El porcentaje es tan rotundo y tan redondo que lo cojo con pinzas, pero aunque fueran veinte puntos menos es para echarse a correr y no parar hasta llegar a Colorado.

Parece que otras creencias igual de extendidas ligan los celos a la profundidad del amor y vuelven comprensible actitudes como controlar el móvil de la pareja.
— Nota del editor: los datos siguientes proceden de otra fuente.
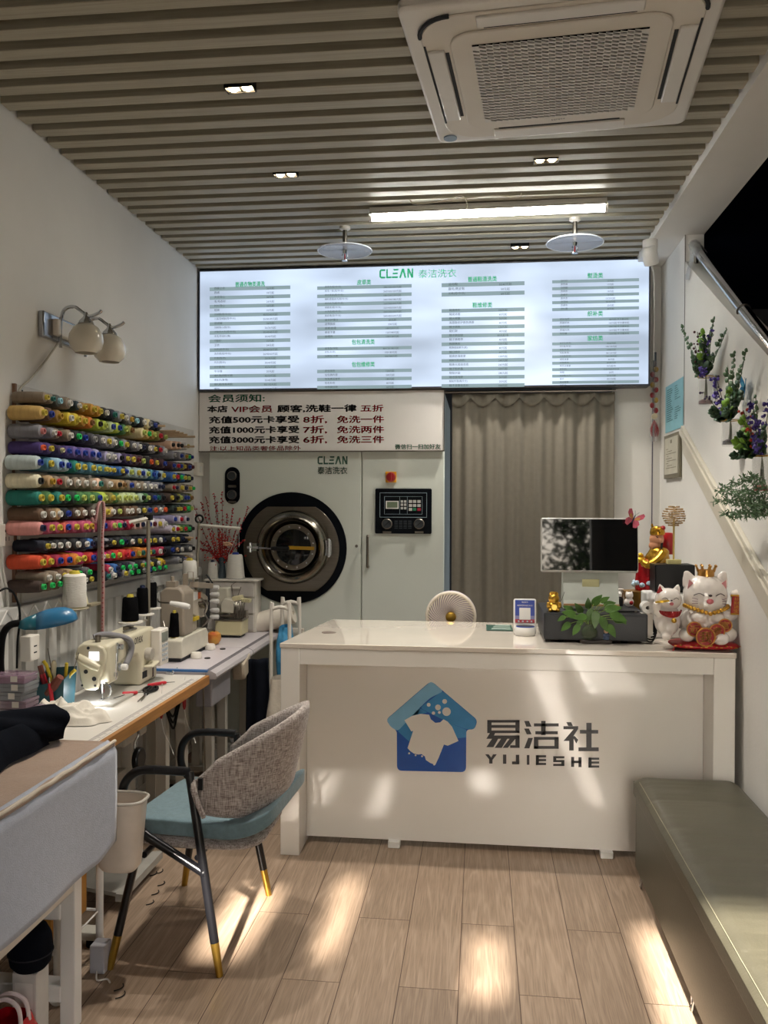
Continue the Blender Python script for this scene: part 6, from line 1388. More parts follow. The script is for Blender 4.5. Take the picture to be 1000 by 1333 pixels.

De confirmarse, estaríamos ante sólidas pruebas de que nos alongamos al abismo de la tontería más irreparable: ellas, por dar pábulo a esas convicciones, ellos, por no desmentirlas.

La industria del entretenimiento (el cine, la música, hasta la dactilografía) nos venden una burra imposible de comprar, pero que cargamos a la cuenta de la tarjeta sin mayor miramiento: el amor romántico en su vertiente más simplona.
Ese beso perfecto con Puccini de fondo, ese horizonte despejado de felicidad, ese intercambio de sentimientos sin complicaciones… cuando el amor es la realidad más compleja que existe.

Llena de sutilezas y de contradicciones, siempre discurriendo por caminos que pueden ser terriblemente sinuosos.

Para no pocas mujeres, el camino al maltrato se asfalta con el empeño en mantener viva la ficción de un amor romántico que no existe ni es como se lo han pintado. Si te controla el móvil o vigila con quién sales, no te está diciendo que te quiere.

Te está diciendo que va a hacer de tu vida un infierno.